Susan Tribby said...

I remember the barber shop with the monkeys too, but I really loved riding the rocking horse in there while my baby brother got haircuts. I went to St. Bernadene's for 3 years and then went to Lyndhurst, was it #66, 86? No, no 88. I remember hanging out with a gang that included Big Patty and Little Patty. On the other side of the breeze-way lived Pam Miller who was in the same grade as my sister. I was the last to get a honey-dipped on Friday's at that bakery across the street from SBS and I was the goofy kid who actually used the kneeler and prayed to the statue of Mary publicly a few times. I remember twins named Barbara and Linda who I think were in 6th grade with me and hanging out down the basement at 88 with 3 other kids as that was the gifted program back in the day.
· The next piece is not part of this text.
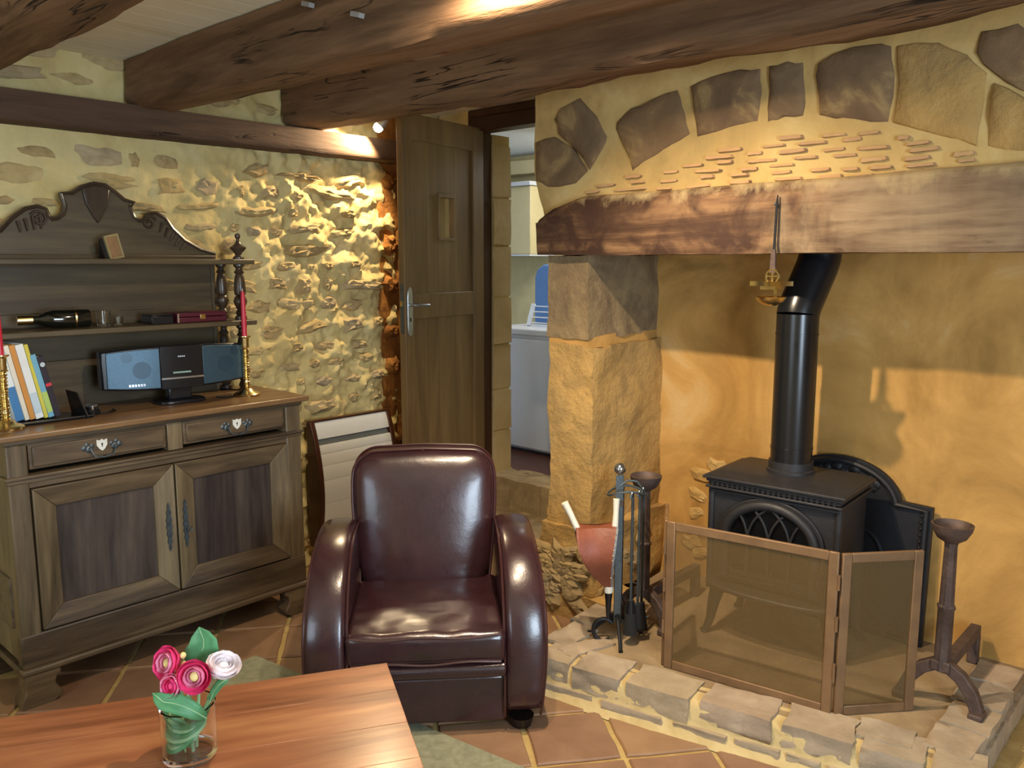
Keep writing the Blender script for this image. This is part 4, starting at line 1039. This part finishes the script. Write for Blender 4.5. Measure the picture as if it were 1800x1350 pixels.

Happy New Year, everyone. I wish I had more time to hang out here. I'll keep looking on Facebook for that site you reference.

Unknown said...

Hey Susan, I lived at the end of Wicklow Rd. It's a school now. Great memories of Edmondson Village. Had friends that went to St.Bernadene. I remember Saturday matinees, Monkey Town, the big mechanical horse in front of Tommy Tucker's, and .much more.